Нечего и говорить, что Губенко с большим подъемом начал работать на картине "Они сражались за Родину". В цитированном уже выступлении 1975 года он назвал Бондарчука в числе тех трех людей, встреча с которыми ему представлялись наиболее значительными. Это - Шукшин, Бондарчук и Панфилов, Эти люди полны замыслов. Немного странный, на мой взгляд, подбор имен. Я бы не стал равнять Шукшина с Бондарчуком и с Панфиловым. Но Николай полагал иначе. Его дело.

***

В картине "Прошу слова" Николай Губенко исполняет главную мужскую роль Сергея, супруга председателя городского исполкома Елизаветы Уваровой, В ее роли снялась великолепная актриса Инна Чурикова, жена режиссера, который, впрочем, никаких поблажек ей в кино не делал. Нелишне отметить, что на роль Уварова пробовался известный тренер по фигурному катанию Станислав Жук и Владимир Высоцкий. Но все же Панфилов, он же и автор сценария, остановился на кандидатуре Губенко, что больше отвечало общему замыслу фильма, жанровую природу которого режиссер определил как "эксцентрическая драма".
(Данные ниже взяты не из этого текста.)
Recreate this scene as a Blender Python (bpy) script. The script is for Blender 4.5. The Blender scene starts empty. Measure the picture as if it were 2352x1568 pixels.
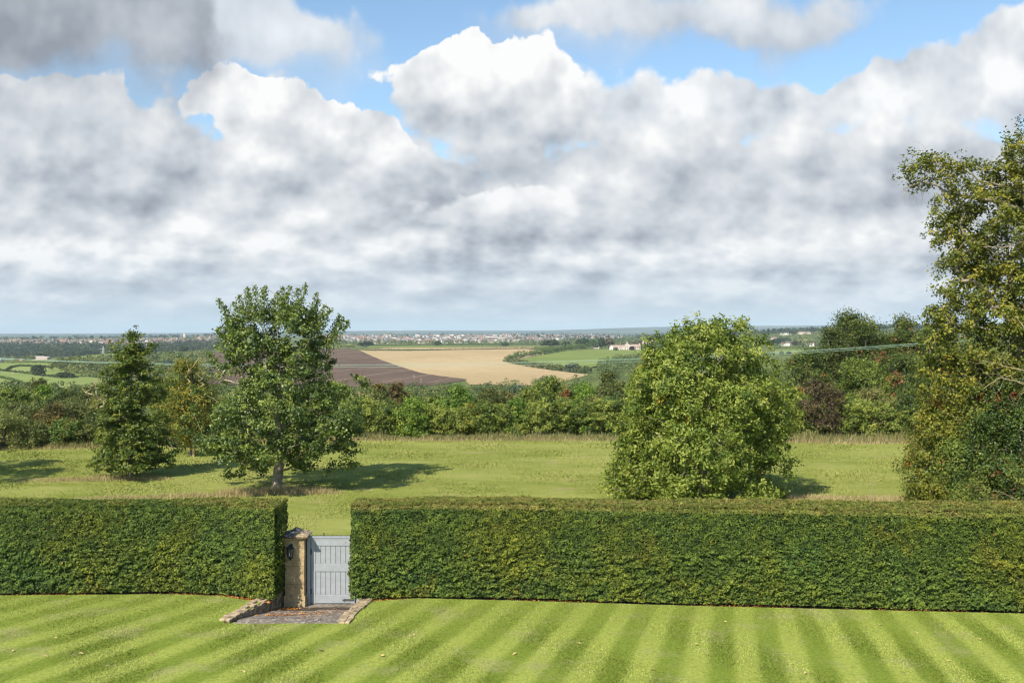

У создателя этого фильма, с чем с ним несколько схож Николай, трезво-аналитический реализм, гротеск нередко сочетается с неброской романтизацией главной героини, что отчетливо видно по образу Уваровой. С одной стороны, она, как говаривали в старину, женщина практическая, деловая, земная, не ахти образованная и с довольно дремучими представлениями об искусстве и художниках. Прямо-таки нынешняя бизнес-вумен. С другой стороны, Елизавета - человек исключительный, не ищущий для себя никаких выгод и привилегий, всецело отдающей себя служению общественному долгу. Белая ворона среди черных воронов административно-командной системы, что, кстати, вызывало некоторое недоверие к героини. Где, мол, Панфилов нашел этакую бессребреницу. Самое забавное, что возражения исходили не только от простых зрителей, но и от иных партийных работников. Я убедился в этом, читая лекцию в Ленинграде для актива творческой интеллигенции по линии обкома партии. Сотрудницы его аппарата доверительно говорили мне, что такого председателя горисполкома днем с огнем не найдешь. И правота была в их словах.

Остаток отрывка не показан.